■ **EXERCISE OBJECTIVE**
Give the listing again in full, exactly as written.
======
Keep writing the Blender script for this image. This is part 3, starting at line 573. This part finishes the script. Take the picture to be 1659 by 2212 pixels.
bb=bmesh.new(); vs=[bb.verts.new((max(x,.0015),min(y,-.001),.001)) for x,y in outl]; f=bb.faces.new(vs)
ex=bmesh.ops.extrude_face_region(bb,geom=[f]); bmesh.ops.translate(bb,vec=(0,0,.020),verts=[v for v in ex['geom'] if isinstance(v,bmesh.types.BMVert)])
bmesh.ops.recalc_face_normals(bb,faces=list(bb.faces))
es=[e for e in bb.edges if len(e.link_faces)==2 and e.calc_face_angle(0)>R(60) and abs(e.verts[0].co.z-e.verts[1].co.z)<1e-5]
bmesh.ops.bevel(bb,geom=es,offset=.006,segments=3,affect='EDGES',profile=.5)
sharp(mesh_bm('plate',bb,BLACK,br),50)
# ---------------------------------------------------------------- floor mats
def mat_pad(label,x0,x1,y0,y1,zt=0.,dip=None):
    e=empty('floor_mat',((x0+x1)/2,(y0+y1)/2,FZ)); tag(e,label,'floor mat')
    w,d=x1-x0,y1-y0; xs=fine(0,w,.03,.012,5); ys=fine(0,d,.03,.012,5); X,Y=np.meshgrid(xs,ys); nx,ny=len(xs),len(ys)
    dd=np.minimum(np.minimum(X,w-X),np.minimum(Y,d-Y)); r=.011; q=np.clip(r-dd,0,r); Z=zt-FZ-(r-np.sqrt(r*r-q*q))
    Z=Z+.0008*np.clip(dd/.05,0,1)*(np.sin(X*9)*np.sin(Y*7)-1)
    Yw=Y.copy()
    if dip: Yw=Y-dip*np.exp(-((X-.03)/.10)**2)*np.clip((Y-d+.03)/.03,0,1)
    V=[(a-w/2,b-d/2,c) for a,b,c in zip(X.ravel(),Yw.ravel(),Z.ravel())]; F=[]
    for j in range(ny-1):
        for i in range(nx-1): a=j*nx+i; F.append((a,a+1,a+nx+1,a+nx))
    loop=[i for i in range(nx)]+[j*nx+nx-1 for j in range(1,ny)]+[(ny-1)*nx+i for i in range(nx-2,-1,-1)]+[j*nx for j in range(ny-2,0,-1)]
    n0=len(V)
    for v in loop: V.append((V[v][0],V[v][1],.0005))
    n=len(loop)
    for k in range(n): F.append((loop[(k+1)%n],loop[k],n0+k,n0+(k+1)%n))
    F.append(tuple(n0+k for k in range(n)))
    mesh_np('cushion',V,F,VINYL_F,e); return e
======
■ **ANSWER BELOW**
Keep writing the Blender script for this image. This is part 3, starting at line 573. This part finishes the script. Take the picture to be 1659 by 2212 pixels.
bb=bmesh.new(); vs=[bb.verts.new((max(x,.0015),min(y,-.001),.001)) for x,y in outl]; f=bb.faces.new(vs)
ex=bmesh.ops.extrude_face_region(bb,geom=[f]); bmesh.ops.translate(bb,vec=(0,0,.020),verts=[v for v in ex['geom'] if isinstance(v,bmesh.types.BMVert)])
bmesh.ops.recalc_face_normals(bb,faces=list(bb.faces))
es=[e for e in bb.edges if len(e.link_faces)==2 and e.calc_face_angle(0)>R(60) and abs(e.verts[0].co.z-e.verts[1].co.z)<1e-5]
bmesh.ops.bevel(bb,geom=es,offset=.006,segments=3,affect='EDGES',profile=.5)
sharp(mesh_bm('plate',bb,BLACK,br),50)
# ---------------------------------------------------------------- floor mats
def mat_pad(label,x0,x1,y0,y1,zt=0.,dip=None):
    e=empty('floor_mat',((x0+x1)/2,(y0+y1)/2,FZ)); tag(e,label,'floor mat')
    w,d=x1-x0,y1-y0; xs=fine(0,w,.03,.012,5); ys=fine(0,d,.03,.012,5); X,Y=np.meshgrid(xs,ys); nx,ny=len(xs),len(ys)
    dd=np.minimum(np.minimum(X,w-X),np.minimum(Y,d-Y)); r=.011; q=np.clip(r-dd,0,r); Z=zt-FZ-(r-np.sqrt(r*r-q*q))
    Z=Z+.0008*np.clip(dd/.05,0,1)*(np.sin(X*9)*np.sin(Y*7)-1)
    Yw=Y.copy()
    if dip: Yw=Y-dip*np.exp(-((X-.03)/.10)**2)*np.clip((Y-d+.03)/.03,0,1)
    V=[(a-w/2,b-d/2,c) for a,b,c in zip(X.ravel(),Yw.ravel(),Z.ravel())]; F=[]
    for j in range(ny-1):
        for i in range(nx-1): a=j*nx+i; F.append((a,a+1,a+nx+1,a+nx))
    loop=[i for i in range(nx)]+[j*nx+nx-1 for j in range(1,ny)]+[(ny-1)*nx+i for i in range(nx-2,-1,-1)]+[j*nx for j in range(ny-2,0,-1)]
    n0=len(V)
    for v in loop: V.append((V[v][0],V[v][1],.0005))
    n=len(loop)
    for k in range(n): F.append((loop[(k+1)%n],loop[k],n0+k,n0+(k+1)%n))
    F.append(tuple(n0+k for k in range(n)))
    mesh_np('cushion',V,F,VINYL_F,e); return e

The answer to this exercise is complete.